SET PROBLEM =>
Return each line containing the string "from".
— begin —
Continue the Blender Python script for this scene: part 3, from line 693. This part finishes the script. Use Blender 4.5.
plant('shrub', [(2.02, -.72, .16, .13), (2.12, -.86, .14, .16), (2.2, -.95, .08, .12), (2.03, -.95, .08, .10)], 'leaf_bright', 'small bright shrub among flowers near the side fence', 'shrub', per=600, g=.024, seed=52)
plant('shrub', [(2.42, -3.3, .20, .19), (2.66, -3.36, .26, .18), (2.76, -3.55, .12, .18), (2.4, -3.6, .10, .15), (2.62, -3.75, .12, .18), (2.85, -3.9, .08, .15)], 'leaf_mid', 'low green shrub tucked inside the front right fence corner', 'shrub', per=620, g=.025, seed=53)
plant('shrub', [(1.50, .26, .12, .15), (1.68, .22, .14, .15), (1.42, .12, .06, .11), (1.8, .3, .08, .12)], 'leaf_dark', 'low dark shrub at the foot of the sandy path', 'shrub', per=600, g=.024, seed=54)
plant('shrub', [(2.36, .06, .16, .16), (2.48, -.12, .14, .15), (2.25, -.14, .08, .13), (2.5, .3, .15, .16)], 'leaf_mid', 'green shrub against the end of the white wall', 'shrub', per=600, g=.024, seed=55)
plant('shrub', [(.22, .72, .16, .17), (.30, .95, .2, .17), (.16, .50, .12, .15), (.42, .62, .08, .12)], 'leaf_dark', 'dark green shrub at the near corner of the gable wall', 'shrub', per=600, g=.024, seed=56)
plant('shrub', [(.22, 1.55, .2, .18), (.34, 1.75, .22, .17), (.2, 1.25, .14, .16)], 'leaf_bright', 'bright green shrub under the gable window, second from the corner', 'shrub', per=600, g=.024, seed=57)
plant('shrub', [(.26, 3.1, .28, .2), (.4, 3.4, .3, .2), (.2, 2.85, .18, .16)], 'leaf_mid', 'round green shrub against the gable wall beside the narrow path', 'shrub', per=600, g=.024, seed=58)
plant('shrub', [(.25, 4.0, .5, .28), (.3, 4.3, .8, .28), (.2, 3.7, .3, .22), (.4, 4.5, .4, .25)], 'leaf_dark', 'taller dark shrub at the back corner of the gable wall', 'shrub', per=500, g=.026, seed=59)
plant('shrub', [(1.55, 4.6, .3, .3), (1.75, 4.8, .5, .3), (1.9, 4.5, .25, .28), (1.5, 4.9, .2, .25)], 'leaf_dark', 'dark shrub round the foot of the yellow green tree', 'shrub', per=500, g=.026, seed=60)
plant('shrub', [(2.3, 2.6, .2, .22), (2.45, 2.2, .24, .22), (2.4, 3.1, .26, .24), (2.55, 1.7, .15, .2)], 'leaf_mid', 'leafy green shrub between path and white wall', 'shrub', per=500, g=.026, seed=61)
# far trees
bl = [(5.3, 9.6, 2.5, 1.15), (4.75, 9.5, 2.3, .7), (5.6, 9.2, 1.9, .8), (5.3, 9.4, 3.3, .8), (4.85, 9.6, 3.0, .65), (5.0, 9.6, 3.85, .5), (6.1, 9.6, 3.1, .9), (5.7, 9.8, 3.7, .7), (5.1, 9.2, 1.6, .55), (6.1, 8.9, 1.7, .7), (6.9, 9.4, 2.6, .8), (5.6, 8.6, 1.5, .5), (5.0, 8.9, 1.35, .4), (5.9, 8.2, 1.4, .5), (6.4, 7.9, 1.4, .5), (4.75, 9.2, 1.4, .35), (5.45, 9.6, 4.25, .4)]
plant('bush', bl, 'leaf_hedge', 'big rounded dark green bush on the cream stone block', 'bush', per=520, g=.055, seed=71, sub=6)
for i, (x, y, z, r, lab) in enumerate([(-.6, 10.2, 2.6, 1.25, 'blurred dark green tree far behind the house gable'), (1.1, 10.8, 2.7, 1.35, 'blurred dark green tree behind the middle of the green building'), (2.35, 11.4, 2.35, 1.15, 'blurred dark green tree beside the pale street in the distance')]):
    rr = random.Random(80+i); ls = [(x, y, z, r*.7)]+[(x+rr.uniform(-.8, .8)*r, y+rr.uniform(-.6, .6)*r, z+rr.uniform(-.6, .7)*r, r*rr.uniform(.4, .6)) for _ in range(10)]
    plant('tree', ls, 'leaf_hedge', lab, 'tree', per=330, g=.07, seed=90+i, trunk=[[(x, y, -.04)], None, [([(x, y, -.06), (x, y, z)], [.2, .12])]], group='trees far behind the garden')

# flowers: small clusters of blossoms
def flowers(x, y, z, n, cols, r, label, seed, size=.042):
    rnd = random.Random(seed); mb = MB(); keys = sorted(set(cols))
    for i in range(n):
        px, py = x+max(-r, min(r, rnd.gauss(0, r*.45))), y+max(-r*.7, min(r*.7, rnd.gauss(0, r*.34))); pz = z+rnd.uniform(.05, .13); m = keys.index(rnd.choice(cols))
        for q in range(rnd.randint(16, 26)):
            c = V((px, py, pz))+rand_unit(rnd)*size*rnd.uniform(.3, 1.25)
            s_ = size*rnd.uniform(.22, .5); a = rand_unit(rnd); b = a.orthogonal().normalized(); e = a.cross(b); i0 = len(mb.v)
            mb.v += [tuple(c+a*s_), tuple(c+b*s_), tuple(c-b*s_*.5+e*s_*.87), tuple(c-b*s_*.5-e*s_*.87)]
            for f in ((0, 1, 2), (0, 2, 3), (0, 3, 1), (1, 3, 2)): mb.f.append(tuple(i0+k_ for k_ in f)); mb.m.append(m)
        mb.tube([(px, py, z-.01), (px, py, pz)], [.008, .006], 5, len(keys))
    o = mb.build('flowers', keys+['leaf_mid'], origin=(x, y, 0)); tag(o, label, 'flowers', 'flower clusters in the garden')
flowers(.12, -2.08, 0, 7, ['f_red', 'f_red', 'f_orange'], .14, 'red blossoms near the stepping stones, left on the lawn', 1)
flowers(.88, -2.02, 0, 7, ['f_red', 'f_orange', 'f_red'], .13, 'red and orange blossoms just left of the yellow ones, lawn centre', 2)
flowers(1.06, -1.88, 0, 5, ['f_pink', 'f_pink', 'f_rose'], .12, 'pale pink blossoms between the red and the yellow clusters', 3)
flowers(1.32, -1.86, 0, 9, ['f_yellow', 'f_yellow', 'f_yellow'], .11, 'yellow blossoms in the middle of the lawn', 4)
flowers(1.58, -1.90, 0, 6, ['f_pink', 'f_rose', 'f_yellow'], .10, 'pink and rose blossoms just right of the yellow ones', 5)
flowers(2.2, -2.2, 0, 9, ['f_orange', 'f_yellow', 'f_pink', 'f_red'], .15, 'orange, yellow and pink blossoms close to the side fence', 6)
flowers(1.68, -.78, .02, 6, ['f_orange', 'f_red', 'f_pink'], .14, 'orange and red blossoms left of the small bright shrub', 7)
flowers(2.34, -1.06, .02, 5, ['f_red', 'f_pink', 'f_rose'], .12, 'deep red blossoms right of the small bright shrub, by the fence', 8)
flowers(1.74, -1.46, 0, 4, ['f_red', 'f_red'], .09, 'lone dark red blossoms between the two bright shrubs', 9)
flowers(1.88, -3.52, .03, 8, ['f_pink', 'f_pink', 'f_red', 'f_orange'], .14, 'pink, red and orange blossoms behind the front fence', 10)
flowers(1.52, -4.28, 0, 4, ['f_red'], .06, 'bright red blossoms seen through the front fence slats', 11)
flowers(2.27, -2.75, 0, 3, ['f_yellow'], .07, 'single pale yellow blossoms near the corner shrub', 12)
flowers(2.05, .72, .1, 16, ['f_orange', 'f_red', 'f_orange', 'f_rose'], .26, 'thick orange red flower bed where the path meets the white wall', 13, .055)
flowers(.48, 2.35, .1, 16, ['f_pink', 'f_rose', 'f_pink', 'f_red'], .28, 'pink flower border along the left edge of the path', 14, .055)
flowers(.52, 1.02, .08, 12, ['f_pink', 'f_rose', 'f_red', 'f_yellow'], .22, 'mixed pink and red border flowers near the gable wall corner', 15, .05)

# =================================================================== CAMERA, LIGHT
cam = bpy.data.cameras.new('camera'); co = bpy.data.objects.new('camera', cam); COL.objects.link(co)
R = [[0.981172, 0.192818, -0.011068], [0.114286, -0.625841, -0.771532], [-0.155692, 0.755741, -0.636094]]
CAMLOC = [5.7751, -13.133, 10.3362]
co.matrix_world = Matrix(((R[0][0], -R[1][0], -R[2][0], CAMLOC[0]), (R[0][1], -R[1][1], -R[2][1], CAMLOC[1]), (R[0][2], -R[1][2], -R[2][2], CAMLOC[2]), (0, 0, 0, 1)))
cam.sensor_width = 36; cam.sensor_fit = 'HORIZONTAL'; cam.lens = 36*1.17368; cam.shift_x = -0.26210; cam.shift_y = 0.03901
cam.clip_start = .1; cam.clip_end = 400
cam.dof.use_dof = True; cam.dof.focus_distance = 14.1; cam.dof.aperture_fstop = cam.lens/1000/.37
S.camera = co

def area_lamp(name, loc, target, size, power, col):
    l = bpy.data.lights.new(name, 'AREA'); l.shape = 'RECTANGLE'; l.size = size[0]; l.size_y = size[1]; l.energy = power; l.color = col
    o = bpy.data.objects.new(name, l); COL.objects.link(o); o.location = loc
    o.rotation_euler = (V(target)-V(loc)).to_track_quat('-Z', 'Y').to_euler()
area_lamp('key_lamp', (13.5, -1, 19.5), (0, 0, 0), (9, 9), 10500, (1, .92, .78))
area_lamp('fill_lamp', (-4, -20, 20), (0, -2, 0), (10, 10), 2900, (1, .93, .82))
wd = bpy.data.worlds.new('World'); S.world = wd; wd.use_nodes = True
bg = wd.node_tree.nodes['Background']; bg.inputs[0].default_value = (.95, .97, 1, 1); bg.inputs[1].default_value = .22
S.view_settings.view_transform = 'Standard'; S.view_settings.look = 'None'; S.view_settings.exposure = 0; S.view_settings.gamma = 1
— end —
CORRECT OUTPUT =>
Continue the Blender Python script for this scene: part 3, from line 693. This part finishes the script. Use Blender 4.5.
plant('shrub', [(.22, 1.55, .2, .18), (.34, 1.75, .22, .17), (.2, 1.25, .14, .16)], 'leaf_bright', 'bright green shrub under the gable window, second from the corner', 'shrub', per=600, g=.024, seed=57)